■ Problem
Only the lines from the top of the records below through the line containing "vs.exposure = 0.0" should be printed, exactly and without pictures.

■ Working data
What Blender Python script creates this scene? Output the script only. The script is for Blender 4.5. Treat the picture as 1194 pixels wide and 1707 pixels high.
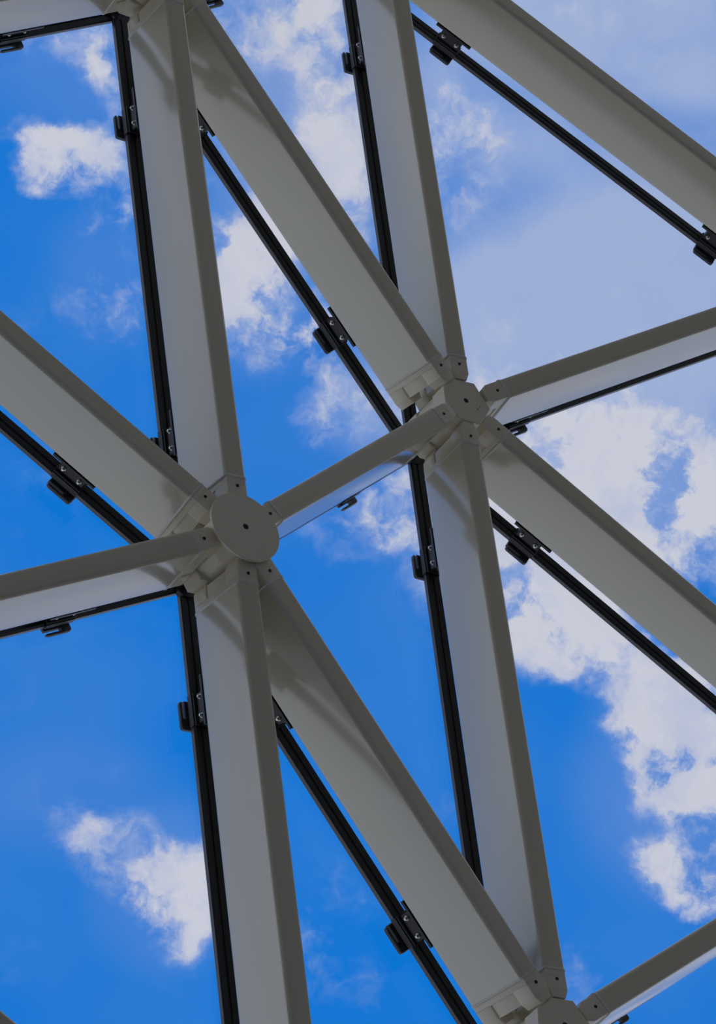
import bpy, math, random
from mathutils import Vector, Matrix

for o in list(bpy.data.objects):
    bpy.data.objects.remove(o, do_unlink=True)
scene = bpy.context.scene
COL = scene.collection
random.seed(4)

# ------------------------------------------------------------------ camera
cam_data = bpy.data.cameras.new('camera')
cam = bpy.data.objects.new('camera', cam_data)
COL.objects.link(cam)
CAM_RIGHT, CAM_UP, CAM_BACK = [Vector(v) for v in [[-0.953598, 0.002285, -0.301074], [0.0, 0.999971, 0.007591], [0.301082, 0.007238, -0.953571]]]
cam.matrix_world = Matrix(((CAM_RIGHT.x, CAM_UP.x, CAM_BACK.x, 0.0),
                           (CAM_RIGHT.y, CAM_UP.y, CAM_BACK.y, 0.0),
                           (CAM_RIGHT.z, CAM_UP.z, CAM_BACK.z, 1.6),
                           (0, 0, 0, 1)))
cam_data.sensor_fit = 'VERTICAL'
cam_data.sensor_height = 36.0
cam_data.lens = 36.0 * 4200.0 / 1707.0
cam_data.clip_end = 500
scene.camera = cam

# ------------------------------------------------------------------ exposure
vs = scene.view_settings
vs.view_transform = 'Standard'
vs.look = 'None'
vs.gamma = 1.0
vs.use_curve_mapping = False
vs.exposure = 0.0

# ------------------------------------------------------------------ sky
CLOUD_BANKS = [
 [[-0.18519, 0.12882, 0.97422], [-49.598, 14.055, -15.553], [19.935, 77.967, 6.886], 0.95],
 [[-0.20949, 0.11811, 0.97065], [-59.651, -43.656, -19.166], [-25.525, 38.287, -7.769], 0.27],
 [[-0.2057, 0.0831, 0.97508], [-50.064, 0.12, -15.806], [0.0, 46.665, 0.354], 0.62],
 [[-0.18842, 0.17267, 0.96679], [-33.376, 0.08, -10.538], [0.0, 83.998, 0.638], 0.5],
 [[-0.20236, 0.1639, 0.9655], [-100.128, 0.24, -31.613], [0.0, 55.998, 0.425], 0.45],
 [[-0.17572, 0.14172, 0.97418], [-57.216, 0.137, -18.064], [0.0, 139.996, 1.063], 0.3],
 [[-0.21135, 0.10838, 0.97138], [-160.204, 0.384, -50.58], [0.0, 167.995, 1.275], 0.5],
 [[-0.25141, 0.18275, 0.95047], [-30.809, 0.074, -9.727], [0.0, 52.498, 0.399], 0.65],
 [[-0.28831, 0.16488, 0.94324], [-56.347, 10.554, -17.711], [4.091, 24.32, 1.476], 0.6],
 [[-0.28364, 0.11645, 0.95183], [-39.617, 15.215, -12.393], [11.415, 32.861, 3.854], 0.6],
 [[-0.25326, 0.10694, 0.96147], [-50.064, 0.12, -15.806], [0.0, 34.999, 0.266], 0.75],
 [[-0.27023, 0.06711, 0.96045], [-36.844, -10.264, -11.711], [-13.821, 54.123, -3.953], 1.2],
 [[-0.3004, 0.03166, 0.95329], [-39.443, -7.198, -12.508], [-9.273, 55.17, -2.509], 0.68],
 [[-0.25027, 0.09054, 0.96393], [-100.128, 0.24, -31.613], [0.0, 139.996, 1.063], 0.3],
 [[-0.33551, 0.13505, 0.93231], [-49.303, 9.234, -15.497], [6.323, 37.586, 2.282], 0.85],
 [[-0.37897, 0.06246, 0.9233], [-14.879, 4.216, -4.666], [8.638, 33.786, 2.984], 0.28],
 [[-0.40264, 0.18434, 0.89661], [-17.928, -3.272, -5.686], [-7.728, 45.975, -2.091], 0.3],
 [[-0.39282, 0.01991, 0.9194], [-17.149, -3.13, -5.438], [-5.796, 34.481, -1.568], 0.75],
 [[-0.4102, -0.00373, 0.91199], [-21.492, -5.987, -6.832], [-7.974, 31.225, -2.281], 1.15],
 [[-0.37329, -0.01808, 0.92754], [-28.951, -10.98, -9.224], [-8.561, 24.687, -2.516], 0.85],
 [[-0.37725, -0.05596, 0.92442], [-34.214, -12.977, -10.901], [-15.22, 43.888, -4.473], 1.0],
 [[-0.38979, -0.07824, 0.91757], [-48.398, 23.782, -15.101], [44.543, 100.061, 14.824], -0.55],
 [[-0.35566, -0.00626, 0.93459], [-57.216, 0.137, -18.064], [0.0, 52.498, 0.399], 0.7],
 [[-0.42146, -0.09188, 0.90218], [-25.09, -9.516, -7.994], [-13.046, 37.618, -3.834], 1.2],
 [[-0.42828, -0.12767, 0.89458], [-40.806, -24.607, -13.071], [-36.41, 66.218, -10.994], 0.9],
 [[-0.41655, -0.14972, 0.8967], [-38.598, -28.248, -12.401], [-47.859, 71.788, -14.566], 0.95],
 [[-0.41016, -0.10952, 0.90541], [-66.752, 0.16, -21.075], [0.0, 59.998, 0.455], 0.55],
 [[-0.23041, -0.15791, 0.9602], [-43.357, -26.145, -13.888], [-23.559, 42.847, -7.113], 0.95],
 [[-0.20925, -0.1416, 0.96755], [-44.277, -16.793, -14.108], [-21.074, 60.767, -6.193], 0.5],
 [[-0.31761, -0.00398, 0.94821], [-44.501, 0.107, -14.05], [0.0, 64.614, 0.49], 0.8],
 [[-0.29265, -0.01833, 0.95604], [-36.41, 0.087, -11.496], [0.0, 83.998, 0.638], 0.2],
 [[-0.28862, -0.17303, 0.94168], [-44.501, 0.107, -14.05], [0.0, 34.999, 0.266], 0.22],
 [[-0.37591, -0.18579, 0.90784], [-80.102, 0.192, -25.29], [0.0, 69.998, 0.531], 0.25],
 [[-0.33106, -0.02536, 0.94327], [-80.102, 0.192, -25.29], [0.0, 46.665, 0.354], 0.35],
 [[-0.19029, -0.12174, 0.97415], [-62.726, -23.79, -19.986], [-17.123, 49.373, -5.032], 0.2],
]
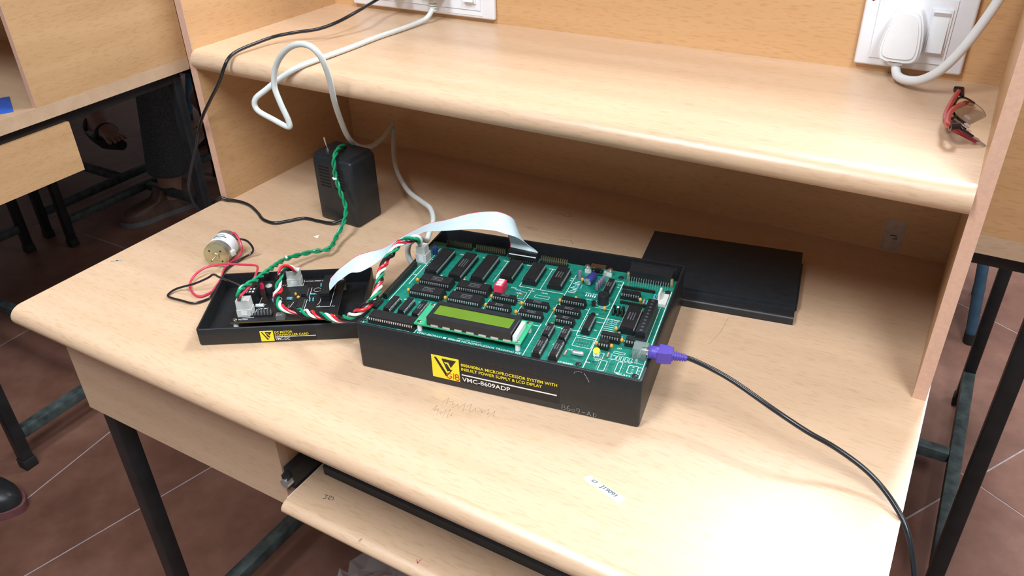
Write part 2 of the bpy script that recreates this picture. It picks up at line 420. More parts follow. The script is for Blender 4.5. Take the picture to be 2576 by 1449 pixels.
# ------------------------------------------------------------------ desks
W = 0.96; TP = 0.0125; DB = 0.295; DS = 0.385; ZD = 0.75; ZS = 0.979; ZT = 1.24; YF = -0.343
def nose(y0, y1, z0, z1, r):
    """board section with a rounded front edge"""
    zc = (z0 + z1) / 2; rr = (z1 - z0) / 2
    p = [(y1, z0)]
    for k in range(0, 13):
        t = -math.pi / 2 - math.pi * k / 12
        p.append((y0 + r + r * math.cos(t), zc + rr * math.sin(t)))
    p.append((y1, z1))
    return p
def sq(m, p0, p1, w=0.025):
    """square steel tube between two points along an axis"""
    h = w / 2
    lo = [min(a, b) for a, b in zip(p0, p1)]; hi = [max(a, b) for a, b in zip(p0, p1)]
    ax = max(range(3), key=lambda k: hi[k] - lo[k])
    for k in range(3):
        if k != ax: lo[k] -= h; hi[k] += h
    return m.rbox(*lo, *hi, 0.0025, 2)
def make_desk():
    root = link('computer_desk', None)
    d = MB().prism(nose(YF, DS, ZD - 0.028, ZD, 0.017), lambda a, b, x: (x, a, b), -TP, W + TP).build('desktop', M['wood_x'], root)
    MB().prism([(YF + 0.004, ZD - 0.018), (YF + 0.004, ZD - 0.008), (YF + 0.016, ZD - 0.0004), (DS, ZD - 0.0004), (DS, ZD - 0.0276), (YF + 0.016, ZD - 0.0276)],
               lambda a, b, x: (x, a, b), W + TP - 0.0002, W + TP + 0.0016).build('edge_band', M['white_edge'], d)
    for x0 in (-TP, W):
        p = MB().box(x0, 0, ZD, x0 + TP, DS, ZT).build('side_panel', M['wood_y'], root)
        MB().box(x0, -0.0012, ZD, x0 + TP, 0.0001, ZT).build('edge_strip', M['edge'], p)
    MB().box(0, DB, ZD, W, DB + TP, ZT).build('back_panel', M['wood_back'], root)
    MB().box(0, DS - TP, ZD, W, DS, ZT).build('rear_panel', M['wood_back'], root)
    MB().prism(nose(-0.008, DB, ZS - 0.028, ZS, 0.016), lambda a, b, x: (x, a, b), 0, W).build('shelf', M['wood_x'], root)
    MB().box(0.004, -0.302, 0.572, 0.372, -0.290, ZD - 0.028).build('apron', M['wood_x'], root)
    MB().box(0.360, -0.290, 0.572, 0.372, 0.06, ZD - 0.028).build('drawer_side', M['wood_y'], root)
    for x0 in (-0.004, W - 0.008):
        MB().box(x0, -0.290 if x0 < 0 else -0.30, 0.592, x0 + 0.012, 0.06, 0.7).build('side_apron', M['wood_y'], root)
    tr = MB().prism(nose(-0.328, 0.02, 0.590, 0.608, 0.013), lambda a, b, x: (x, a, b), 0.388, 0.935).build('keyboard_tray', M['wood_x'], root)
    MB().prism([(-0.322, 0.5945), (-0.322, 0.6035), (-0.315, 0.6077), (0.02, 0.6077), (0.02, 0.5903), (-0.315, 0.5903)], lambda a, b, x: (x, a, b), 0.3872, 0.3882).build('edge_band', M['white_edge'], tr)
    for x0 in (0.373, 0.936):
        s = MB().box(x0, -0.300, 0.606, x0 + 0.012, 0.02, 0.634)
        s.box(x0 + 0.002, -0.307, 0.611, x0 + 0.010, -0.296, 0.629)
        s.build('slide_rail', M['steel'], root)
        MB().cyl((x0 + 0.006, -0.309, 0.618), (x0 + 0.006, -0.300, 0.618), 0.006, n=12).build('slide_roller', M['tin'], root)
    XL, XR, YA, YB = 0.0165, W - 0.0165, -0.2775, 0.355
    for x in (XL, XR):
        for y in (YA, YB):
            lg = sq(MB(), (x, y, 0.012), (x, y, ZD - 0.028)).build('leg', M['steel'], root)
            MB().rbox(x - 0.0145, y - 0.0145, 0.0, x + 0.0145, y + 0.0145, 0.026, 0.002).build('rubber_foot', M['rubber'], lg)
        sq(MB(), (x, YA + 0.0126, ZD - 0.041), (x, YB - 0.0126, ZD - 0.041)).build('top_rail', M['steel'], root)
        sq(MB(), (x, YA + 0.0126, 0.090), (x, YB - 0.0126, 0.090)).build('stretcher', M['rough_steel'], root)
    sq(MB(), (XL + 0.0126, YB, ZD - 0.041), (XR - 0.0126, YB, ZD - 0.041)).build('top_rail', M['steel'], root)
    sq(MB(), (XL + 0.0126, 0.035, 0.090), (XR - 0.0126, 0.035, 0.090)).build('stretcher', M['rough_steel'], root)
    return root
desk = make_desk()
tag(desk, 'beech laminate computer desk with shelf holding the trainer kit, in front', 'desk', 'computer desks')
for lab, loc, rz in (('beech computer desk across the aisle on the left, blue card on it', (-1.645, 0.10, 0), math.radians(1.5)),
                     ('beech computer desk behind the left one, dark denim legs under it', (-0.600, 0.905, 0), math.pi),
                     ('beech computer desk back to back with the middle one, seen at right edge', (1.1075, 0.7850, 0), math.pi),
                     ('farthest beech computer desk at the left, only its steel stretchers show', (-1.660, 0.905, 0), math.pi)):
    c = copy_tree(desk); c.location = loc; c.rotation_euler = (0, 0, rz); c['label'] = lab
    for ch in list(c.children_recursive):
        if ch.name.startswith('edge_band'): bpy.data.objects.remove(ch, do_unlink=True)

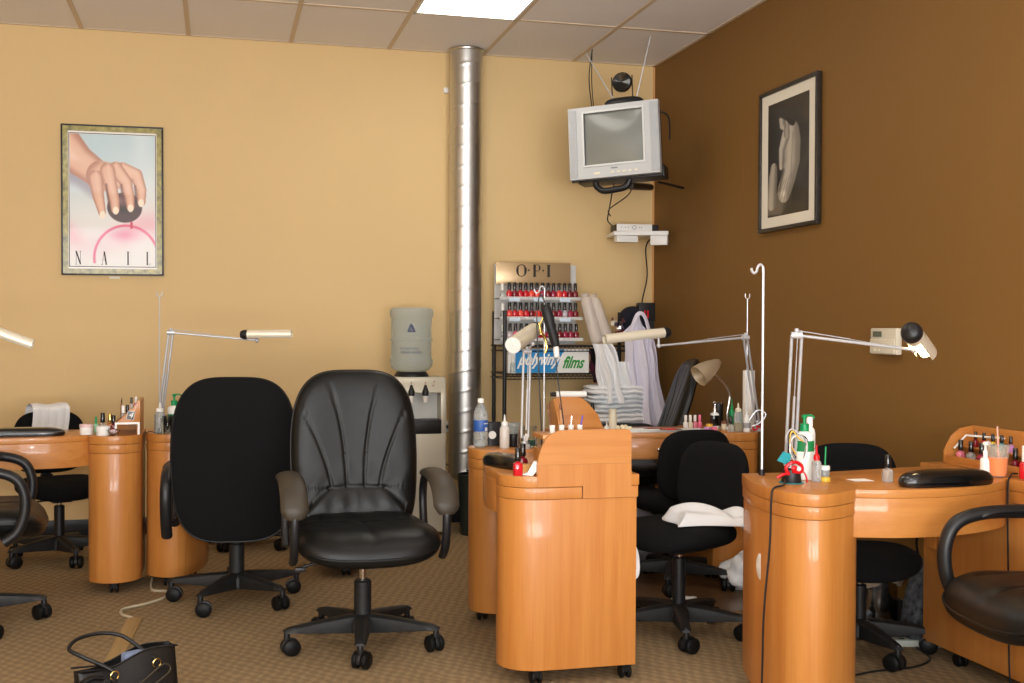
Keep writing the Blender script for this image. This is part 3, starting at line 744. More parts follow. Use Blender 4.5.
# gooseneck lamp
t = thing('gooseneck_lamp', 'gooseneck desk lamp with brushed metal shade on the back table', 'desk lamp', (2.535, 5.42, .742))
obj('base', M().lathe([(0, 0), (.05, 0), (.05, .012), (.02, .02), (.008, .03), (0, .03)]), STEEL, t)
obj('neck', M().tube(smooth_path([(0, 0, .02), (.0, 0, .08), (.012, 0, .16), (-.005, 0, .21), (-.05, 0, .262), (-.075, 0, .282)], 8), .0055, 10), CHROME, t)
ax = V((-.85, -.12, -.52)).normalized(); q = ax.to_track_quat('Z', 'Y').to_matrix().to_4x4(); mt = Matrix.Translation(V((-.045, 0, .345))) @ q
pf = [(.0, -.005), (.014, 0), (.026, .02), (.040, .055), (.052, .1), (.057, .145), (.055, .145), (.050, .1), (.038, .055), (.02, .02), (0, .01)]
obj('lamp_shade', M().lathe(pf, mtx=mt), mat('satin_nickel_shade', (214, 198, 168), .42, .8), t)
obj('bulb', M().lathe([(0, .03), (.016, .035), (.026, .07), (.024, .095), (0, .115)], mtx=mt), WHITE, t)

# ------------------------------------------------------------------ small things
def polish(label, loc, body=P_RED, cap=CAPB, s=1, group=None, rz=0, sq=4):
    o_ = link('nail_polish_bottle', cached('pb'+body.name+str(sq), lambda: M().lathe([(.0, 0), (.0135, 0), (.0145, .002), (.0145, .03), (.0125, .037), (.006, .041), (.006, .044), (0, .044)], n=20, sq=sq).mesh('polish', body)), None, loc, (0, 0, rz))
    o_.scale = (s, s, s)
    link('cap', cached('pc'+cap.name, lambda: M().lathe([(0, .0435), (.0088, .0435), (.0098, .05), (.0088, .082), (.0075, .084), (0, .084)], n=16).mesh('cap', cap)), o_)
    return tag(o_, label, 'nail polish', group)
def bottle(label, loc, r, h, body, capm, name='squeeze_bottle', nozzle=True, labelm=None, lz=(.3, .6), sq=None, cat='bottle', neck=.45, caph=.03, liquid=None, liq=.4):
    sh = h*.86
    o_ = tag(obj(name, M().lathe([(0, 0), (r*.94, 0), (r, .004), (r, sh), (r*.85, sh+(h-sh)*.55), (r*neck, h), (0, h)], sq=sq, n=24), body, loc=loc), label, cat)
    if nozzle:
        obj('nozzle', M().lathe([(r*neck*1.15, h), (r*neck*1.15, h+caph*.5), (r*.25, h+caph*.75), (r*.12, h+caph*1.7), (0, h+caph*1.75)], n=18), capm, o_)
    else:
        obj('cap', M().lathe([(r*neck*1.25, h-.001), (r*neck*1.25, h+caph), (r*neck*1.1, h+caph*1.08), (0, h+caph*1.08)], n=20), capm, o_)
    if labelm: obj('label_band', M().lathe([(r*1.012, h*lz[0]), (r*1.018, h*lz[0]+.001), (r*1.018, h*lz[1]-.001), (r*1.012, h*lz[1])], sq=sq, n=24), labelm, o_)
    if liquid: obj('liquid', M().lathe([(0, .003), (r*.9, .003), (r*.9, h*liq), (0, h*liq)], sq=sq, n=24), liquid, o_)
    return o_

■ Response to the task
What Blender Python script creates this scene? Output the script only. The script is for Blender 4.5. Treat the picture as 1194 pixels wide and 1707 pixels high.
import bpy, math, random
from mathutils import Vector, Matrix

for o in list(bpy.data.objects):
    bpy.data.objects.remove(o, do_unlink=True)
scene = bpy.context.scene
COL = scene.collection
random.seed(4)

# ------------------------------------------------------------------ camera
cam_data = bpy.data.cameras.new('camera')
cam = bpy.data.objects.new('camera', cam_data)
COL.objects.link(cam)
CAM_RIGHT, CAM_UP, CAM_BACK = [Vector(v) for v in [[-0.953598, 0.002285, -0.301074], [0.0, 0.999971, 0.007591], [0.301082, 0.007238, -0.953571]]]
cam.matrix_world = Matrix(((CAM_RIGHT.x, CAM_UP.x, CAM_BACK.x, 0.0),
                           (CAM_RIGHT.y, CAM_UP.y, CAM_BACK.y, 0.0),
                           (CAM_RIGHT.z, CAM_UP.z, CAM_BACK.z, 1.6),
                           (0, 0, 0, 1)))
cam_data.sensor_fit = 'VERTICAL'
cam_data.sensor_height = 36.0
cam_data.lens = 36.0 * 4200.0 / 1707.0
cam_data.clip_end = 500
scene.camera = cam

# ------------------------------------------------------------------ exposure
vs = scene.view_settings
vs.view_transform = 'Standard'
vs.look = 'None'
vs.gamma = 1.0
vs.use_curve_mapping = False
vs.exposure = 0.0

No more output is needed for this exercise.